The neaniskos’s nakedness in Mark anticipates the shameful death that Jesus is going to suffer by the hands of the manlier soldiers. Both the neaniskos’s and Jesus’s nakedness show their vulnerability and precariousness as no-bodies. The neaniskos’s nakedness and Jesus’s naked and crucified body enter into an ethical bond of unmanliness, shame, and pollution. Through this parallel, Mark’s Jesus debunks heteronormative discipleship so that the impure, the poor, the sick, and the effeminate could follow Jesus.
[7] Michael L. Satlow, ‘Jewish Constructions of Nakedness in Late Antiquity’, Journal of Biblical Literature, 116.3 (1997), 431.
[8] Erin Vearncombes, ‘Cloaks, Conflict, and Mark 14:51-52’, The Catholic Biblical Quarterly, 75.4 (2013), 693.

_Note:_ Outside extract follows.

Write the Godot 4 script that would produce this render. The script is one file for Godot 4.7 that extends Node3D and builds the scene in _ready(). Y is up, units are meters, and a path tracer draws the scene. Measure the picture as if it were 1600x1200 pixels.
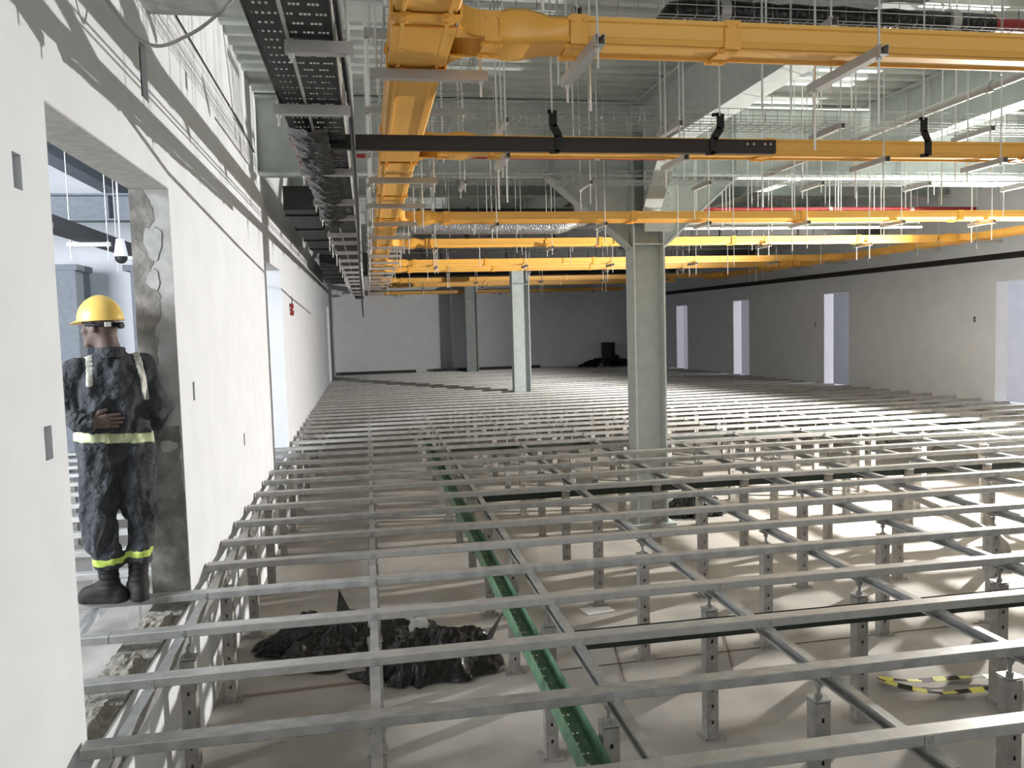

[9] Shadi Bartsch, The Mirror of the Self: Sexuality, Self Knowledge, and the Gaze in the Early Roman Empire, Chicago: University of Chicago Press, 2006, p. 159.
[10] Carlin Barton, ‘Being in the Eyes. Shame and Sight in Ancient Rome’, in David Fredrick (ed.), The Roman Gaze: Vision, Power, and the Body, Baltimore: Johns Hopkins University Press, 2002, p. 223.
[11] Manuel Villalobos Mendoza, Abject Bodies in the Gospel of Mark, Sheffield: Sheffield Phoenix Press, 2012, p. 127.
[12] Adela Yarbro Collins, Mark: A Commentary, Minneapolis: Fortress, 2007, p. 688.
[13] Donahue and Harrington, The Gospel of Mark, p. 417.
[14] Robert J. Myles, ‘Dandy Discipleship: A Queering of Mark’s Male Disciples’, Journal of Men, Masculinities and Spirituality, 4.2 (2010), 77.
[15] Robert H. Gundry, Mark: A Commentary on His Apology for the Cross, Grand Rapids: Eerdmans, 1993, p. 882.
[16] Villalobos, Abject Bodies, p.146.
[17] Barton, ‘Being in the Eyes’, p. 225.
[18] Nicole Wilkinson-Duran, The Power of Disorder: Ritual Elements in Mark’s Passion Narrative, London: T. & T. Clark, 2008, p. 92.